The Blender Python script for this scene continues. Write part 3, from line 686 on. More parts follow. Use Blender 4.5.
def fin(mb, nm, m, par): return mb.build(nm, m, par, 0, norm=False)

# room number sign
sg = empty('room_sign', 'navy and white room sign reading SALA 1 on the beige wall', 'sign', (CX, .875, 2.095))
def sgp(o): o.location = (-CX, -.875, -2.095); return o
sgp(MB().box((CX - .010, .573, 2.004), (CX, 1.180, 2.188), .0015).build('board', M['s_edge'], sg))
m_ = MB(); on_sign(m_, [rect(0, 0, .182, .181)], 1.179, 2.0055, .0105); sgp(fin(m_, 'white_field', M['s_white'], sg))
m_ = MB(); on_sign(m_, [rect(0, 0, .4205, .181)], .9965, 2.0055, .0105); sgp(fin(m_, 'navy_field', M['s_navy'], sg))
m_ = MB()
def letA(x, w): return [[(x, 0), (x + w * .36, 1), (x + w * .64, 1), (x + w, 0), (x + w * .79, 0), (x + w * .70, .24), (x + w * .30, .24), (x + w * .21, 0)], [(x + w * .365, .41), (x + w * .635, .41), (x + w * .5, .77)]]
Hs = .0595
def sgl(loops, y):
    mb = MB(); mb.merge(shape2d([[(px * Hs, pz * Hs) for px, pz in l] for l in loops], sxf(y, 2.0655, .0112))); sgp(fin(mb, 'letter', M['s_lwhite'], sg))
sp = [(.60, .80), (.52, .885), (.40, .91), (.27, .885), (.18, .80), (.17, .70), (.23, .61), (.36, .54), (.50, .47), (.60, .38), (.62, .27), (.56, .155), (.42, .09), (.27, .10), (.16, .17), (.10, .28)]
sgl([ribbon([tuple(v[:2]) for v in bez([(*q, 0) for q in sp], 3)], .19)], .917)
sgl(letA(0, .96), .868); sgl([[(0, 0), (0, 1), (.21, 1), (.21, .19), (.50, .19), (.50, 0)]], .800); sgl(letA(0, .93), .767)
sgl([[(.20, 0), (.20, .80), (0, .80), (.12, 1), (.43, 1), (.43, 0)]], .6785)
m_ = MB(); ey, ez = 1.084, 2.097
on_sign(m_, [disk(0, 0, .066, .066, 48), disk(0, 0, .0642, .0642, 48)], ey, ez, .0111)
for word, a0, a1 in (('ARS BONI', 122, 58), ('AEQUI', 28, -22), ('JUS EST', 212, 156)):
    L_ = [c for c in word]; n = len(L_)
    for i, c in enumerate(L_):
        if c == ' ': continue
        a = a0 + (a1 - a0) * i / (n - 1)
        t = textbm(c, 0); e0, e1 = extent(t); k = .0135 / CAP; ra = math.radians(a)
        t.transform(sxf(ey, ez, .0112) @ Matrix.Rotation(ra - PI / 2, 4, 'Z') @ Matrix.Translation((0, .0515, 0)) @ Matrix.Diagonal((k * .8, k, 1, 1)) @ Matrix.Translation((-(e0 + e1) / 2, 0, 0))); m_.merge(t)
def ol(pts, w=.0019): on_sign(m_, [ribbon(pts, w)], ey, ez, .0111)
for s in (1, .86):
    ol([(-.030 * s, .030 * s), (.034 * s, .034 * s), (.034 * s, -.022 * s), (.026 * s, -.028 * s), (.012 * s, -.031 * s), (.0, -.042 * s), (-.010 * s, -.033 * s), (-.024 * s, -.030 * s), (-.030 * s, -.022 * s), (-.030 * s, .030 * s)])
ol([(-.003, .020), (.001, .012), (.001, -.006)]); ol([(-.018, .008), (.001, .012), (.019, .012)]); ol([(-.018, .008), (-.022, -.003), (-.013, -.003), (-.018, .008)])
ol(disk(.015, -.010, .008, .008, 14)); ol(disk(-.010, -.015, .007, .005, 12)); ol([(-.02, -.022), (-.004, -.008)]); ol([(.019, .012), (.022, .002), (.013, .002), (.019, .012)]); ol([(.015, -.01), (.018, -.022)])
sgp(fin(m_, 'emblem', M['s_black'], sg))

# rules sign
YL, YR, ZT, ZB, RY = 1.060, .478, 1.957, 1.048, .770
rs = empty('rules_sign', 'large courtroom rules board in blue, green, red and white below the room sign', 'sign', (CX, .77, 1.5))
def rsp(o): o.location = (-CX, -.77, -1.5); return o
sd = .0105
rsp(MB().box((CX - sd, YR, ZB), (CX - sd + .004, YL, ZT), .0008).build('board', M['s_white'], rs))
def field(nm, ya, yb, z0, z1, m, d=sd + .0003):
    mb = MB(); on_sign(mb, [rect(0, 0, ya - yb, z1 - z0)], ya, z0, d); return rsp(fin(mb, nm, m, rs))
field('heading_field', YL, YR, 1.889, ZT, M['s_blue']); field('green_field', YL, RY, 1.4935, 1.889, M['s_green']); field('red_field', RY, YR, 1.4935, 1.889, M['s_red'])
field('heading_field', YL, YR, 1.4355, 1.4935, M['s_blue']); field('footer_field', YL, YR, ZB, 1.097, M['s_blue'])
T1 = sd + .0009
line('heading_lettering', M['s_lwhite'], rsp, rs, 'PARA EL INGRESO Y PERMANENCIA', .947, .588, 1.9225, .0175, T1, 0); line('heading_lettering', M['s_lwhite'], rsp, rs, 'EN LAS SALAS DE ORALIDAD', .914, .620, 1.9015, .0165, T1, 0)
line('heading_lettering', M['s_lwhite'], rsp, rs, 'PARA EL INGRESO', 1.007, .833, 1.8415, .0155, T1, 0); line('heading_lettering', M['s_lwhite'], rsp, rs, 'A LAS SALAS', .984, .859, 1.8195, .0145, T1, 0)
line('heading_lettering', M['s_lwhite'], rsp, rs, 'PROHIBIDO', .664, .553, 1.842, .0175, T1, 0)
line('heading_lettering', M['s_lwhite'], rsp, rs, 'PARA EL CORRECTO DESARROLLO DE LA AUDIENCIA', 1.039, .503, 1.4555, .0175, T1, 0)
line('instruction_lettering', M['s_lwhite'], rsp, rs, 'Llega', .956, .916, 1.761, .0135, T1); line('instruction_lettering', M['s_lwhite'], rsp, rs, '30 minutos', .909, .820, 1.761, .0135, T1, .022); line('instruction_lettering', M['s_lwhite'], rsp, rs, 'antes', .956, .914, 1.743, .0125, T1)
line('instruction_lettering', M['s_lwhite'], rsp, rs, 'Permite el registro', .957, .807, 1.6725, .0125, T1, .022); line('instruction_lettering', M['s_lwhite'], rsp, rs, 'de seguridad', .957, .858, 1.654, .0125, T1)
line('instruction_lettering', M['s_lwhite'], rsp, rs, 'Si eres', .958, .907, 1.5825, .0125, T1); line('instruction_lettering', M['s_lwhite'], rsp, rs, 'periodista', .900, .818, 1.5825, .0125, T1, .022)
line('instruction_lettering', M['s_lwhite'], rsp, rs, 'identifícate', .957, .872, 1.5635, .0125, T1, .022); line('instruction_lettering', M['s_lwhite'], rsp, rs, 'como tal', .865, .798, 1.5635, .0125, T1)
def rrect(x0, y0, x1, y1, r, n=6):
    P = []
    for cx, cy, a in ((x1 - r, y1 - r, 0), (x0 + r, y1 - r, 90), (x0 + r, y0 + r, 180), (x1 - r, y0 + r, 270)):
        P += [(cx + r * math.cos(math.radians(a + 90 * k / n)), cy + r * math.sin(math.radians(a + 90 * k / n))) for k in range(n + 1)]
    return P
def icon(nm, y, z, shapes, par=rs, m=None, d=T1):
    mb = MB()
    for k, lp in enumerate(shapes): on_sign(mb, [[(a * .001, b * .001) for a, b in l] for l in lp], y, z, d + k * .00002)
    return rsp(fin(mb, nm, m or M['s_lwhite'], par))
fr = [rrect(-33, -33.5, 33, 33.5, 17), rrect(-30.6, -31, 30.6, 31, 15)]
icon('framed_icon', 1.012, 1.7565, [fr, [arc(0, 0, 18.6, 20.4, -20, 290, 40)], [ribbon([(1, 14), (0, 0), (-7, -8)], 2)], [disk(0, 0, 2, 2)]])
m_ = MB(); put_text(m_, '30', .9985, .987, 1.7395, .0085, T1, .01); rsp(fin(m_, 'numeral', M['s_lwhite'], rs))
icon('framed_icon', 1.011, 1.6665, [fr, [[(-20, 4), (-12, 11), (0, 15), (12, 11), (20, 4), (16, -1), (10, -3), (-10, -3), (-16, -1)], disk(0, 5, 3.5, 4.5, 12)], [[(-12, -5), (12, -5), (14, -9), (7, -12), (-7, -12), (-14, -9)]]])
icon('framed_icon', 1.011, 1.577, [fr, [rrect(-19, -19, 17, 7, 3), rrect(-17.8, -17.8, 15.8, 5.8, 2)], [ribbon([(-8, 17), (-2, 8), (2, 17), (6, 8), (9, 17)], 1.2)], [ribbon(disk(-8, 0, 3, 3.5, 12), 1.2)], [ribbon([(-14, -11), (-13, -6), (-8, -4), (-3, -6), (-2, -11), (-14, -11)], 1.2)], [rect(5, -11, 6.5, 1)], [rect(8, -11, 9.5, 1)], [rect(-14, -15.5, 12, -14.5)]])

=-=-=

GOAL OF THE EXERCISE: Write out the listing's lines exactly, from its first line through the line that contains "def fin(mb, nm, m, par): return", and stop there.

TASK RESPONSE:
The Blender Python script for this scene continues. Write part 3, from line 686 on. More parts follow. Use Blender 4.5.
def fin(mb, nm, m, par): return mb.build(nm, m, par, 0, norm=False)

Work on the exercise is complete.